I think kids are great self-regulators IF we offer support. If you put a toddler in a room with a big screen TV and nothing else to do for hours or days on end, I wouldn't expect her to "self-regulate". If you let her stay awake until she collapses of sleep on the floor, I wouldn't expect her to self-regulate either. Many kids need to be in bed, with the light shut off, in order to fall asleep.

 

If we create an atmosphere conducive to sleep, or good eating habits, they will let us know how much of everything they need.

 

With my kids, we have routines. It helps them predict what is coming next.

**sleep:

Ds was a terrible sleeper as a baby, so we had a bedtime routine and we co-slept. We have a set time when we start the bedtime routine, and he was aware of that since he was 3 and started reading time. The bedtime changed as he became older, we started at 7:30, now we start getting ready at 8:30, but he doesn't fall asleep until 9.

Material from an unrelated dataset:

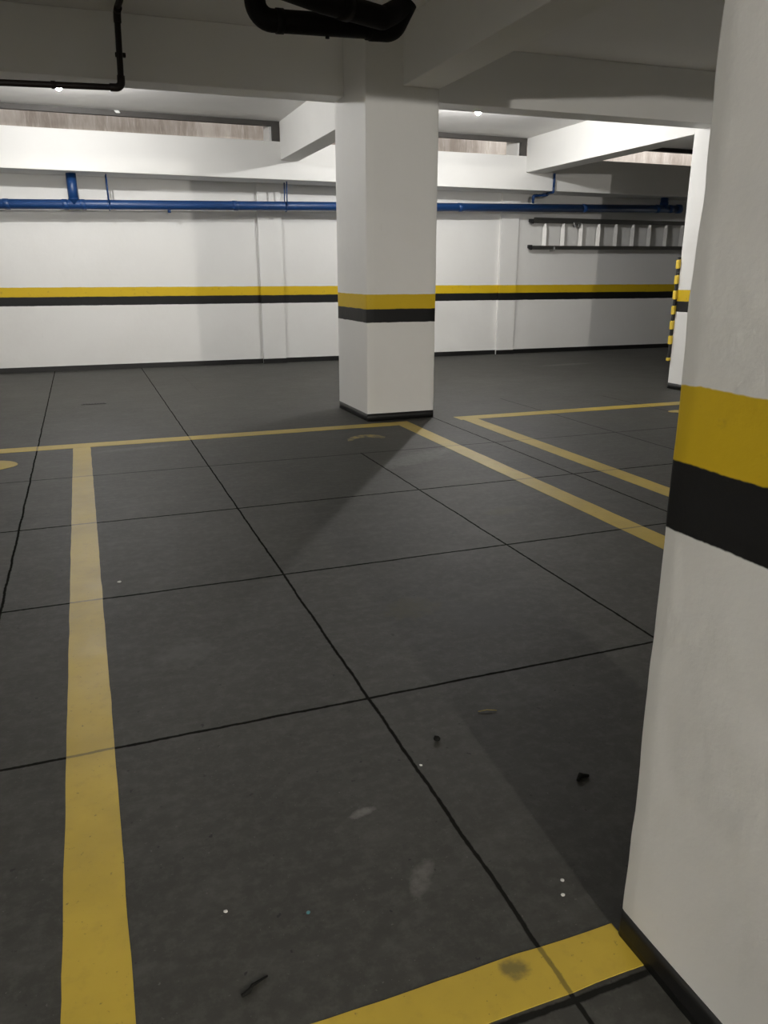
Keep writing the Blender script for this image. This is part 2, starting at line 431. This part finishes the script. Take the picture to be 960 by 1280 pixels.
# ---------------------------------------------------------------- pillars
def pillar_mesh(x0, x1, y0, y1, z0, z1, amp, res=.06, rad=.010):
    ring = []
    cs = [((x1 - rad, y0 + rad), -90), ((x1 - rad, y1 - rad), 0), ((x0 + rad, y1 - rad), 90), ((x0 + rad, y0 + rad), 180)]
    for i, ((cx, cy), a) in enumerate(cs):
        pts = [(cx + rad * math.cos(math.radians(a + k * 30)), cy + rad * math.sin(math.radians(a + k * 30))) for k in range(4)]
        ring += pts
        (nx, ny), na = cs[(i + 1) % 4]
        q = (nx + rad * math.cos(math.radians(na)), ny + rad * math.sin(math.radians(na)))
        p = pts[-1]; L = math.dist(p, q); k = max(1, int(L / res))
        ring += [(p[0] + (q[0] - p[0]) * j / k, p[1] + (q[1] - p[1]) * j / k) for j in range(1, k)]
    b = B(); nz = int((z1 - z0) / (res * .6)); rows = []
    c = Vector(((x0 + x1) / 2, (y0 + y1) / 2))
    for iz in range(nz + 1):
        z = z0 + (z1 - z0) * iz / nz; row = []
        for x, y in ring:
            d = (Vector((x, y)) - c).normalized()
            w = (noise.noise(Vector((x * 3, y * 3, z * 5))) + .6 * noise.noise(Vector((x * 9, y * 9, z * 14 + 5)))) * amp
            row.append(b.verts.new((x + d.x * w, y + d.y * w, z)))
        rows.append(row)
    n = len(ring)
    for a, r in zip(rows, rows[1:]):
        for k in range(n): b.faces.new((a[k], a[(k + 1) % n], r[(k + 1) % n], r[k])).smooth = True
    b.faces.new(list(reversed(rows[0]))); b.faces.new(rows[-1])
    return b
def pillar(label, x0, x1, y0, y1, amp, res=.06):
    t = thing('pillar', label, 'pillar', ((x0 + x1) / 2, (y0 + y1) / 2, 0)); t['kind'] = 'thing'
    new_obj('shaft', pillar_mesh(x0, x1, y0, y1, 0, ZC - .0005, amp, res), M_PILLAR, t)
    new_obj('skirting', pillar_mesh(x0 - .0015, x1 + .0015, y0 - .0015, y1 + .0015, 0, .06, amp, res), M_BLACK, t)
    return t
pillar('square white pillar in the middle, standing free just behind the yellow line', 2.095, 2.685, 5.90, 6.655, .0015)
pillar('huge white pillar standing closest, cut off by the picture edge', .798, 1.19, .14, .90, .004, .03)
rp = pillar('thin sliver of white pillar with black and yellow corner guard near the ladder', 5.71, 6.30, 5.88, 6.61, .0012)

# rubber corner guard: black strip with raised slanted yellow blocks
gx0, gx1, gy0, gy1 = 5.692, 5.79, 6.606, 6.638
b = B(); box(b, gx0, gx1, gy0, gy1, .275, 1.315, .006)
g = new_obj('corner_guard', b, M_RUBBER, rp); g['label'] = 'black rubber corner guard with raised yellow blocks'
for k in range(7):
    z0, hh = (.285, .03) if k == 0 else (.305 + k * .150, .085)
    b = B(); box(b, gx0 - .006, gx1 + .002, gy0 - .004, gy1 + .006, z0, z0 + hh, .003)
    for v in b.verts: v.co.z += (v.co.x - gx0) * .25
    new_obj('yellow_block', b, M_GYEL, g)

# ---------------------------------------------------------------- blue drain pipe along the rear wall
yp = 10.235
def zp(x): return 1.905 + (x + .7) * .0212      # pipe axis, falling slightly
t = thing('drain_pipe', 'thick blue pipe running along the rear wall below the beam', 'pipe', (3, yp, zp(3)))
tube_obj('pipe_run', [(-6, yp, zp(-6)), (8.72, yp, zp(8.72))], .054, M_BLUE, t, 28)
tube_obj('riser', [(.056, yp, zp(.05)), (.052, yp - .003, 2.253)], .055, M_BLUE, t, 28)
tube_obj('riser', [(8.42, yp, zp(8.42)), (8.42, yp, 2.254)], .056, M_BLUE, t, 28)
tube_obj('end_cap', [(8.66, yp, zp(8.66)), (8.735, yp, zp(8.735)), (8.75, yp, zp(8.75))], [.064, .064, .05], M_BLUE, t, 28)
for x in (-.66, -.04, .15, 1.92, 3.35, 5.0, 7.0, 8.30, 8.54):
    tube_obj('coupling', [(x - .032, yp, zp(x - .03)), (x - .028, yp, zp(x)), (x + .028, yp, zp(x)), (x + .032, yp, zp(x + .03))], [.054, .0580, .0580, .054], M_BLUE, t, 28)
tube_obj('coupling', [(.055, yp, 1.972), (.054, yp, 1.985)], .0585, M_BLUE, t, 28)
tube_obj('coupling', [(8.42, yp, 2.14), (8.42, yp, 2.19)], .062, M_BLUE, t, 28)
tube_obj('drain_nub', [(1.12, yp, zp(1.12) - .045), (1.12, yp, zp(1.12) - .085)], .02, M_BLUE, t, 12)
def hanger(x, lean=0):
    h = thing('pipe_hanger', 'x', 'hanger', (x, yp, zp(x)))
    for s in (-1, 1):
        tube_obj('rod', [(x, yp + s * .062, zp(x)), (x + lean, yp + s * .062 - .01, 2.254)], .008, M_BLUE, h, 8)
    tube_obj('saddle', round_path([(x, yp - .062, zp(x)), (x, yp - .062, zp(x) - .066), (x, yp + .062, zp(x) - .066), (x, yp + .062, zp(x))], .055, 8), .006, M_BLUE, h, 8)
    return h
h = hanger(.44, -.01); h['label'] = 'slim blue hanger rods holding the blue pipe next to its thick riser'
h = hanger(2.56); h['label'] = 'slim blue hanger rods holding the blue pipe at the pier beside the middle pillar'
for o in COL.objects:
    if o.name.startswith('pipe_hanger'): o['group'] = 'hangers of the blue pipe'

# thin blue pipe dropping from the beam, with a dog-leg, into the big pipe
t = thing('branch_pipe', 'thin blue branch pipe bending down from the beam into the thick blue pipe', 'pipe', (6.3, 10.16, 2.2))
tube_obj('pipe_length', round_path([(6.12, 10.20, zp(6.12) + .056), (6.12, 10.20, 2.205), (6.335, 10.175, 2.225), (6.335, 10.175, 2.254)], .018, 6), .0165, M_BLUE, t, 14)
tube_obj('pipe_length', [(6.29, 9.955, 2.474), (6.29, 9.955, 2.30)], .0165, M_BLUE, t, 14)
tube_obj('pipe_length', round_path([(6.29, 9.955, 2.33), (6.29, 9.955, 2.236), (6.32, 10.17, 2.236)], .02, 6), .0165, M_BLUE, t, 14)
tube_obj('elbow', round_path([(6.255, 10.185, 2.218), (6.335, 10.172, 2.226), (6.335, 10.172, 2.254)], .02, 6), .021, M_BLUE, t, 14)
tube_obj('elbow', round_path([(6.12, 10.20, 2.15), (6.12, 10.20, 2.205), (6.18, 10.193, 2.211)], .02, 6), .021, M_BLUE, t, 14)

# ---------------------------------------------------------------- aluminium ladder on the wall
YL = 10.385
lad = thing('ladder', 'long aluminium ladder hung sideways on the rear wall under the blue pipe', 'ladder', (7.5, YL, 1.5))
XE = 9.6
def zl(x): return (x - 6.4) * .008
def rail(z, dy, name='rail'):
    b = B()
    box(b, 6.23, XE, YL - .012 + dy, YL - .007 + dy, z - .024, z + .024)
    box(b, 6.23, XE, YL - .012 + dy, YL + .022 + dy, z + .019, z + .025)
    box(b, 6.23, XE, YL - .012 + dy, YL + .022 + dy, z - .025, z - .019)
    for v in b.verts: v.co.z += zl(v.co.x)
    return new_obj(name, b, M_ALU, lad)
rail(1.525, 0); rail(1.888, 0)
b = B(); box(b, 6.30, XE, YL + .030, YL + .064, 1.918, 1.940); new_obj('fly_rail', b, M_ALU, lad)
for k in range(11):
    x = 6.463 + k * .3105
    b = B()
    # D-shaped rung, tread tilted, top taper imitates the upper rail's shadow
    prof = [(-.034, .014), (.016, -.014), (.026, -.010), (.024, .012), (.0, .021), (-.028, .020)]
    rows = []
    for z, s in ((1.545, 1), (1.79, 1), (1.84, .5), (1.868, .22)):
        rows.append([b.verts.new((x + px * s, YL + .006 + py, z + zl(x))) for px, py in prof])
    n = len(prof)
    for a, r in zip(rows, rows[1:]):
        for q in range(n): b.faces.new((a[q], a[(q + 1) % n], r[(q + 1) % n], r[q]))
    b.faces.new(list(reversed(rows[0]))); b.faces.new(rows[-1])
    bmesh.ops.recalc_face_normals(b, faces=b.faces)
    new_obj('rung', b, M_RUNG, lad)
for z in (1.53, 1.885):
    b = B(); box(b, 6.19, 6.25, YL - .018, YL + .03, z - .038, z + .030, .006)
    for v in b.verts:
        if v.co.z < z - .02 and v.co.x < 6.215: v.co.z += .02
    o = new_obj('rubber_foot', b, M_RUBBER, lad)
b = B(); box(b, 6.93, 7.04, YL - .022, YL + .02, 1.845, 1.885, .004); box(b, 6.945, 6.97, YL - .03, YL - .01, 1.815, 1.86, .004); box(b, 7.01, 7.035, YL - .03, YL - .01, 1.815, 1.86, .004)
new_obj('rung_lock', b, M_STEEL, lad)
for x in (6.62, 9.2):
    b = B()
    tube(b, round_path([(x, YW + .01, 1.485), (x, YL - .03, 1.485), (x, YL - .03, 1.555)], .015, 5), .007, 8)
    tag(new_obj('wall_hook', b, M_STEEL), 'steel hook carrying the ladder, %s' % ('close to its open end' if x < 7 else 'hidden end behind the pillar'), 'hook', 'ladder hooks on the rear wall')

# ---------------------------------------------------------------- pipes overhead
t = thing('sprinkler_pipe', 'thin dark brown pipe hanging below the cross beam and turning up to the ceiling', 'pipe', (.43, 6.3, 2.4))
tube_obj('pipe_length', round_path([(-5.9, 6.31, 2.19), (.428, 6.31, 2.399), (.443, 6.31, 2.885), (.452, 6.1, 2.875), (.49, 4.5, 2.87)], .04, 6), .021, M_BROWN, t, 16)
tube_obj('elbow', round_path([(.35, 6.31, 2.396), (.428, 6.31, 2.399), (.431, 6.31, 2.475)], .04, 6), .0265, M_BROWN, t, 16)
tube_obj('elbow', round_path([(.441, 6.31, 2.80), (.443, 6.31, 2.870), (.447, 6.23, 2.869)], .035, 6), .0255, M_BROWN, t, 16)
tube_obj('coupling', [(-.03, 6.31, 2.384), (.0, 6.31, 2.385)], .0255, M_BROWN, t, 16)
for x in (.443,):
    b = B(); box(b, x - .035, x + .035, 6.33, 6.3695, 2.60, 2.625, .003)
    o = new_obj('pipe_clip', b, M_BROWN, t)

yb = 4.60
t = thing('waste_pipe', 'fat black waste pipe looping under the ceiling in front of the middle pillar', 'pipe', (1.4, yb, 2.45))
tube_obj('pipe_run', round_path([(1.02, yb, 2.899), (1.022, yb, 2.435), (1.775, yb, 2.462)], .085, 8), .056, M_DARKPIPE, t, 24)
tube_obj('return_bend', round_path([(1.66, yb, 2.452), (1.80, yb, 2.458), (1.875, yb - .02, 2.60)], .07, 8), .060, M_DARKPIPE, t, 24)
tube_obj('pipe_run', round_path([(1.865, yb - .01, 2.575), (1.70, yb - .10, 2.482), (1.31, yb - .27, 2.476), (.80, yb - .49, 2.50), (.79, yb - .49, 2.899)], .06, 8), .058, M_DARKPIPE, t, 24)
tube_obj('coupling', [(1.64, yb, 2.457), (1.70, yb, 2.459)], .0615, M_DARKPIPE, t, 24)
tube_obj('coupling', [(1.13, yb, 2.439), (1.17, yb, 2.4405)], .0605, M_DARKPIPE, t, 24)
tube_obj('drain_nub', [(1.415, yb, 2.40), (1.415, yb, 2.382)], .012, M_DARKPIPE, t, 10)
tube_obj('coupling', [(1.47, yb - .20, 2.479), (1.40, yb - .231, 2.4775)], .064, M_DARKPIPE, t, 24)

# ---------------------------------------------------------------- lamps
def bulb(x, y, z, mat, label):
    t = thing('ceiling_lamp', label, 'lamp', (x, y, ZC), 'bare bulbs under the ceiling')
    tube_obj('socket', [(x, y, ZC), (x, y, ZC - .025), (x, y, ZC - .03), (x, y, z + .03)], [.05, .045, .02, .02], M_PLASTIC, t, 16)
    b = B(); bmesh.ops.create_icosphere(b, subdivisions=2, radius=.028, matrix=Matrix.Translation((x, y, z)))
    new_obj('bulb', b, mat, t, smooth=True)
    return t
WARM = (1, .955, .88, 1); COOL = (1, .985, .965, 1)
K = 1.0
bulb(4.06, 7.95, 2.755, lamp_mat('lit_bulb_a', COOL, 1400 * K), 'glaring bare bulb under the ceiling in the bay right behind the middle pillar')
bulb(.02, 8.3, 2.757, lamp_mat('lit_bulb_b', COOL, 1080 * K), 'bare bulb half hidden behind the thin brown pipe')
bulb(3.3, -5.5, 2.60, lamp_mat('lit_bulb_c', WARM, 700 * K), 'bare bulb out of view behind the camera')
bulb(.42, -5.0, 2.30, lamp_mat('lit_bulb_d', WARM, 10200 * K), 'second bare bulb out of view behind the camera')
bulb(-3.6, 1.2, 2.50, lamp_mat('fill_light_e', (1, .985, .935, 1), 760 * K), 'added fill light out of view beside the camera')  # added fill for the nearest pillar's left face, no known lamp there

# ---------------------------------------------------------------- sky (only reaches in through the light well)
w = bpy.data.worlds.new('sky'); SC.world = w; w.use_nodes = True
bg = w.node_tree.nodes['Background']; bg.inputs[0].default_value = (.93, .96, 1, 1); bg.inputs[1].default_value = 3.2

# ---------------------------------------------------------------- camera
F = 966.64; PITCH = 0.298214; YAW = 0.362782; ROLL = 0.000164; H = 1.15
fw = Vector((math.sin(YAW) * math.cos(PITCH), math.cos(YAW) * math.cos(PITCH), -math.sin(PITCH)))
rt = Vector((math.cos(YAW), -math.sin(YAW), 0)); up = rt.cross(fw)
cam = bpy.data.cameras.new('camera'); co = bpy.data.objects.new('camera', cam); COL.objects.link(co)
co.matrix_world = Matrix(((rt.x, up.x, -fw.x, 0), (rt.y, up.y, -fw.y, 0), (rt.z, up.z, -fw.z, H), (0, 0, 0, 1)))
cam.sensor_fit = 'VERTICAL'; cam.sensor_height = 36; cam.lens = F / 1280 * 36
cam.clip_start = .02; cam.clip_end = 200
SC.camera = co

SC.cycles.max_bounces = 12; SC.cycles.diffuse_bounces = 8
SC.cycles.use_denoising = True
vs = SC.view_settings
vs.view_transform = 'Standard'; vs.look = 'None'; vs.gamma = 1; vs.use_curve_mapping = False
vs.exposure = 0.55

Dd's bedtime was 8:30 as well when she napped; now that she dropped her nap, she goes to bed at 7:30.

 

**TV:

We don't have limits on TV time, mostly because ds gets home from school at 4:30, both kids have a snack, then they go out for 30min or so, then we have supper and do homework or music practice, so he gets maybe 30min of screen time before his bath, he doesn't have time for more.

 

**treats:

We have dessert every day after supper, but not more than one portion per kid. Dd is not into sweets, so she often doesn't finish hers. Treats are not linked to behaviour, or how much they eat for supper. So ds knows he doesn't have to negociate or beg for his share.

Also once a week I bake and offer cookies or pie for a snack, with a glass of milk, and I don't set any limit on it. The kids don't usually overeat on those occasions because they know it's a regular thing. Ds once told me that the cookies weren't a real treat. I'm glad he sees them as just another food and doesn't feel like he has to overeat when he has the chance.